Ireland must take "urgent" action to ensure Irish companies can be prosecuted for bribing foreign officials when doing business abroad.

This is according to a second damning international report on Ireland's progress in combating bribery of foreign officials by Irish companies and agencies, which was published last week.

"Currently, the prosecution and conviction of companies for corrupt activities appears unlikely due to the very high barriers required to establish corporate criminal liability," says the OECD report.

An OECD official visited Ireland last October to carry out the assessment.

The report noted with some surprise that "there have been no prosecutions for foreign bribery in Ireland."

But it noted that the Irish authorities told the OECD they are "dealing with five allegations concerning the direct or indirect involvement of Irish companies in the bribery of foreign officials, three of which concern the UN oil for food programme."

On the Garda Bureau of Fraud Investigation (GBFI), the report said it was "surprised to learn that no
concurrent investigative steps were being taken or considered by gardaí in
two other cases because action was being taken by overseas authorities or had been requested from such authorities".

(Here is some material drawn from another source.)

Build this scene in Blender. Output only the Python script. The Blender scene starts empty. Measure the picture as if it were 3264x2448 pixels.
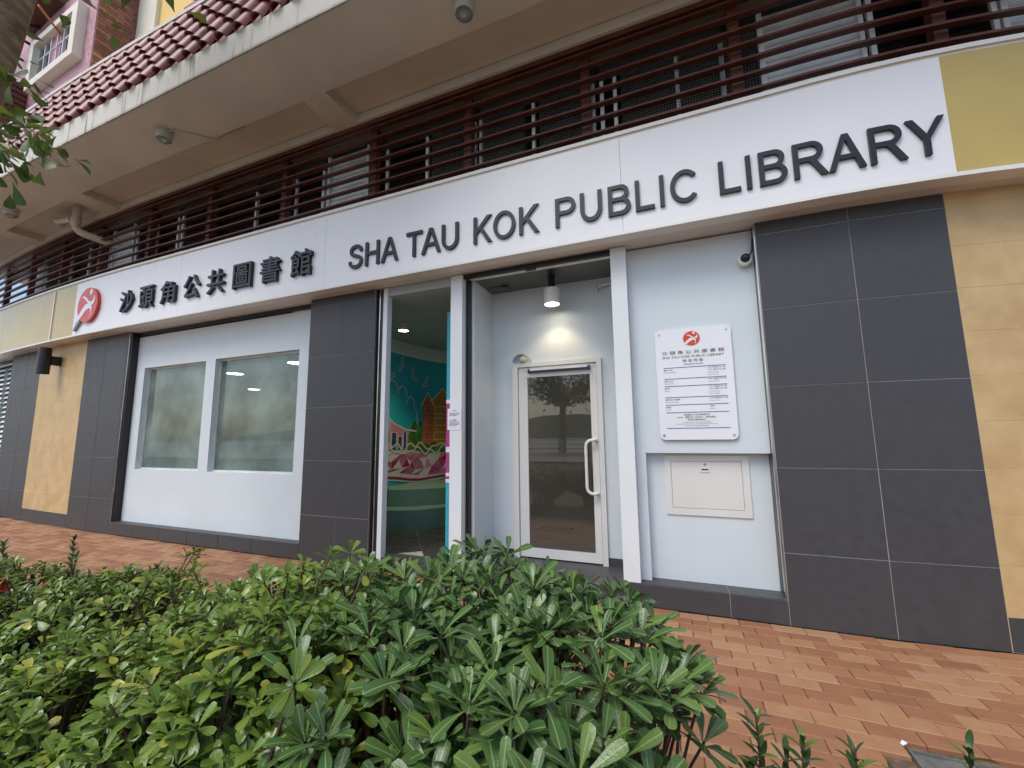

On the difficulties of obtaining warrants to search company premises, "the GBFI had not yet applied to obtain a warrant to conduct such searches in relation to certain cases of transnational bribery ... despite the existence of credible and publicly available documentary information that transnational bribery involving Irish companies had taken place abroad," the OECD noted.

"There needs to be an effective way of obtaining access to financial and company records in Ireland to provide proof of the part of the offence that took place in Ireland."

October's visit to Ireland by OECD anti-corruption officials was the second in less than six months. A similar trip in June was marked by what the OECD said was a "very low attendance from major government bodies" and private companies, prompting a second visit.